A dichotomy phenomenon for Bad minus normed Dirichlet

TL;DR

This paper establishes a dichotomy in the behavior of badly approximable numbers relative to Dirichlet improvability, linking it to the intersection properties of the critical locus of a norm with certain dynamical orbits in lattice space.

Contribution

It proves a new dichotomy phenomenon for Bad minus normed Dirichlet sets, connecting Diophantine approximation with dynamical properties of lattice orbits.

Findings

Either Bad numbers are fully contained in Dirichlet improvable sets or their difference has full Hausdorff dimension.

The dichotomy depends on whether the critical locus intersects a precompact orbit.

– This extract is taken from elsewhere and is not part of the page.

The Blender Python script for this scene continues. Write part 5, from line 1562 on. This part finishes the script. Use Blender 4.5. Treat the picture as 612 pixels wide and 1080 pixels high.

The result links Diophantine approximation properties to dynamical behavior of lattices.

Abstract

Given a norm $\nu$ on $\mathbb{R}^2$, the set of $\nu$-Dirichlet improvable numbers $\mathbf{DI}_\nu$ was defined and studied in the papers of Andersen-Duke (Acta Arith. 2021) and Kleinbock-Rao (Internat. Math. Res. Notices 2022). When $\nu$ is the supremum norm, $\mathbf{DI}_\nu = \mathbf{BA}\cup \mathbb{Q}$, where $\mathbf{BA}$ is the set of badly approximable numbers. Each of the sets $\mathbf{DI}_\nu$, like $\mathbf{BA}$, is of measure zero and satisfies the winning property of Schmidt. Hence for every norm $\nu$, $\mathbf{BA} \cap \mathbf{DI}_\nu$ is winning and thus has full Hausdorff dimension. In the present article we prove the following dichotomy phenomenon: either $\mathbf{BA} \subset \mathbf{DI}_\nu$ or else $\mathbf{BA} \smallsetminus \mathbf{DI}_\nu$ has full Hausdorff dimension. We give several examples for each of the two cases. The dichotomy is based on whether the critical locus of $\nu$ intersects a precompact $g_t$-orbit, where $\{g_t\}$ is the one-parameter diagonal subgroup of $\operatorname{SL}_2(\mathbb{R})$ acting on the space $X$ of unimodular lattices in $\mathbb{R}^2$. Thus the aforementioned dichotomy follows from the following dynamical statement: for a lattice $\Lambda\in X$, either $g_\mathbb{R} \Lambda$ is unbounded (and then any precompact $g_{\mathbb{R}_{>0}}$-orbit must eventually avoid a neighborhood of $\Lambda$), or not, in which case the set of lattices in $X$ whose $g_{\mathbb{R}_{>0}}$-trajectories are precompact and contain $\Lambda$ in their closure has full Hausdorff dimension.